Work required: Could you give the data below again, exactly and completely?

Entries shown:
* * * * * * *

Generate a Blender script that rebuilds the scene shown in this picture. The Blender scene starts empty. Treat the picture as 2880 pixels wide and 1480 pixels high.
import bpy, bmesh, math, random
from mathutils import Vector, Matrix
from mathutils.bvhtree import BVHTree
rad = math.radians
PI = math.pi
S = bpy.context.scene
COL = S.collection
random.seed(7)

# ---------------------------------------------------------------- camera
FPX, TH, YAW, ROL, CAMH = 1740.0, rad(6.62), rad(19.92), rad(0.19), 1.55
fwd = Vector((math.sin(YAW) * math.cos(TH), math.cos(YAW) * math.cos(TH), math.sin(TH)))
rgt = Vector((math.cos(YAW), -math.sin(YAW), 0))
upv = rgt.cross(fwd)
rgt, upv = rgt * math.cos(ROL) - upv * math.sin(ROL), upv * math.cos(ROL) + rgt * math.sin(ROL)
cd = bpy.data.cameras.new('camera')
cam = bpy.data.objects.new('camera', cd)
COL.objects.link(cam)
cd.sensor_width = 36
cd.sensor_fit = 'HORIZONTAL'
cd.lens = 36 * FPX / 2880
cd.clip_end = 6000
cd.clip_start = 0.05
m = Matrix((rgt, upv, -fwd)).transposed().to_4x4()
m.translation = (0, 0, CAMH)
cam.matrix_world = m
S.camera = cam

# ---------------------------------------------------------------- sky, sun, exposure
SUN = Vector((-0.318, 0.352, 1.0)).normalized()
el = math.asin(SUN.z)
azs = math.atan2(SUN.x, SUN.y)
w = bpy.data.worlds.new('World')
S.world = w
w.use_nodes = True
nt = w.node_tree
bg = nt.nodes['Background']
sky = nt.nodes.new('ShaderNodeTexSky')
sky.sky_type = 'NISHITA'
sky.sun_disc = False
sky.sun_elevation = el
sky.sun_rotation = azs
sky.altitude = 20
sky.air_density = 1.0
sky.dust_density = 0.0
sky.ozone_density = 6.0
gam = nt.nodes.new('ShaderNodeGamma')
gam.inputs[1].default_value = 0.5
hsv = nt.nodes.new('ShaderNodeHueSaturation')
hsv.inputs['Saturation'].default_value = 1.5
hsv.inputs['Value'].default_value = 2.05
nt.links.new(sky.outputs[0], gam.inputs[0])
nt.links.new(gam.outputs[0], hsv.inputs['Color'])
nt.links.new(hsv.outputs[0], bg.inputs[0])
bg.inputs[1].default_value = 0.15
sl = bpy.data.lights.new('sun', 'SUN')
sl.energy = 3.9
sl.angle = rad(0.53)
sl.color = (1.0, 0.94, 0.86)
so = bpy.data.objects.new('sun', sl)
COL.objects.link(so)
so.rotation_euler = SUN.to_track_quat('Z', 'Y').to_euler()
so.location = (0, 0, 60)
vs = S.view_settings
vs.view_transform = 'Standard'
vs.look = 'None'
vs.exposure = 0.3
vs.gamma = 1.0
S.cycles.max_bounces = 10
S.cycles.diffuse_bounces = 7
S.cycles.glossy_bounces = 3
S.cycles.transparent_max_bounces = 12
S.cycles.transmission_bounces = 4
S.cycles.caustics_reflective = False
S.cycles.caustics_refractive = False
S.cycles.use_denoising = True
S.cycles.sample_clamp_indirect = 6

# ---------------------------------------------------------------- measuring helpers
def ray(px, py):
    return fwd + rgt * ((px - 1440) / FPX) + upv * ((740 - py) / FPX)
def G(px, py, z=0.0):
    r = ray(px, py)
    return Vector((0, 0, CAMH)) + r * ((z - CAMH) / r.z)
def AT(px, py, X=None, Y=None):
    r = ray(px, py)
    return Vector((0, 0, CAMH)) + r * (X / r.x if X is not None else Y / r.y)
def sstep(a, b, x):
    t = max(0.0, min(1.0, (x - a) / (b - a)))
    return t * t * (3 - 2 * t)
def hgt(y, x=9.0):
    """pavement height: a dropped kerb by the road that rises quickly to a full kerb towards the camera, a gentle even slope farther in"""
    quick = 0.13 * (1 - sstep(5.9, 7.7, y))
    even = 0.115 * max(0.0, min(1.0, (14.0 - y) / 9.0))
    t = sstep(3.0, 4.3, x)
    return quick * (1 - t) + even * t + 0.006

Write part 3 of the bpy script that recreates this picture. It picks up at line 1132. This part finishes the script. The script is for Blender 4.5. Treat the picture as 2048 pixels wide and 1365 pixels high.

* * * * * * *

Full output:
Generate a Blender script that rebuilds the scene shown in this picture. The Blender scene starts empty. Treat the picture as 2880 pixels wide and 1480 pixels high.
import bpy, bmesh, math, random
from mathutils import Vector, Matrix
from mathutils.bvhtree import BVHTree
rad = math.radians
PI = math.pi
S = bpy.context.scene
COL = S.collection
random.seed(7)

# ---------------------------------------------------------------- camera
FPX, TH, YAW, ROL, CAMH = 1740.0, rad(6.62), rad(19.92), rad(0.19), 1.55
fwd = Vector((math.sin(YAW) * math.cos(TH), math.cos(YAW) * math.cos(TH), math.sin(TH)))
rgt = Vector((math.cos(YAW), -math.sin(YAW), 0))
upv = rgt.cross(fwd)
rgt, upv = rgt * math.cos(ROL) - upv * math.sin(ROL), upv * math.cos(ROL) + rgt * math.sin(ROL)
cd = bpy.data.cameras.new('camera')
cam = bpy.data.objects.new('camera', cd)
COL.objects.link(cam)
cd.sensor_width = 36
cd.sensor_fit = 'HORIZONTAL'
cd.lens = 36 * FPX / 2880
cd.clip_end = 6000
cd.clip_start = 0.05
m = Matrix((rgt, upv, -fwd)).transposed().to_4x4()
m.translation = (0, 0, CAMH)
cam.matrix_world = m
S.camera = cam

# ---------------------------------------------------------------- sky, sun, exposure
SUN = Vector((-0.318, 0.352, 1.0)).normalized()
el = math.asin(SUN.z)
azs = math.atan2(SUN.x, SUN.y)
w = bpy.data.worlds.new('World')
S.world = w
w.use_nodes = True
nt = w.node_tree
bg = nt.nodes['Background']
sky = nt.nodes.new('ShaderNodeTexSky')
sky.sky_type = 'NISHITA'
sky.sun_disc = False
sky.sun_elevation = el
sky.sun_rotation = azs
sky.altitude = 20
sky.air_density = 1.0
sky.dust_density = 0.0
sky.ozone_density = 6.0
gam = nt.nodes.new('ShaderNodeGamma')
gam.inputs[1].default_value = 0.5
hsv = nt.nodes.new('ShaderNodeHueSaturation')
hsv.inputs['Saturation'].default_value = 1.5
hsv.inputs['Value'].default_value = 2.05
nt.links.new(sky.outputs[0], gam.inputs[0])
nt.links.new(gam.outputs[0], hsv.inputs['Color'])
nt.links.new(hsv.outputs[0], bg.inputs[0])
bg.inputs[1].default_value = 0.15
sl = bpy.data.lights.new('sun', 'SUN')
sl.energy = 3.9
sl.angle = rad(0.53)
sl.color = (1.0, 0.94, 0.86)
so = bpy.data.objects.new('sun', sl)
COL.objects.link(so)
so.rotation_euler = SUN.to_track_quat('Z', 'Y').to_euler()
so.location = (0, 0, 60)
vs = S.view_settings
vs.view_transform = 'Standard'
vs.look = 'None'
vs.exposure = 0.3
vs.gamma = 1.0
S.cycles.max_bounces = 10
S.cycles.diffuse_bounces = 7
S.cycles.glossy_bounces = 3
S.cycles.transparent_max_bounces = 12
S.cycles.transmission_bounces = 4
S.cycles.caustics_reflective = False
S.cycles.caustics_refractive = False
S.cycles.use_denoising = True
S.cycles.sample_clamp_indirect = 6

# ---------------------------------------------------------------- measuring helpers
def ray(px, py):
    return fwd + rgt * ((px - 1440) / FPX) + upv * ((740 - py) / FPX)
def G(px, py, z=0.0):
    r = ray(px, py)
    return Vector((0, 0, CAMH)) + r * ((z - CAMH) / r.z)
def AT(px, py, X=None, Y=None):
    r = ray(px, py)
    return Vector((0, 0, CAMH)) + r * (X / r.x if X is not None else Y / r.y)
def sstep(a, b, x):
    t = max(0.0, min(1.0, (x - a) / (b - a)))
    return t * t * (3 - 2 * t)
def hgt(y, x=9.0):
    """pavement height: a dropped kerb by the road that rises quickly to a full kerb towards the camera, a gentle even slope farther in"""
    quick = 0.13 * (1 - sstep(5.9, 7.7, y))
    even = 0.115 * max(0.0, min(1.0, (14.0 - y) / 9.0))
    t = sstep(3.0, 4.3, x)
    return quick * (1 - t) + even * t + 0.006

Write part 3 of the bpy script that recreates this picture. It picks up at line 1132. This part finishes the script. The script is for Blender 4.5. Treat the picture as 2048 pixels wide and 1365 pixels high.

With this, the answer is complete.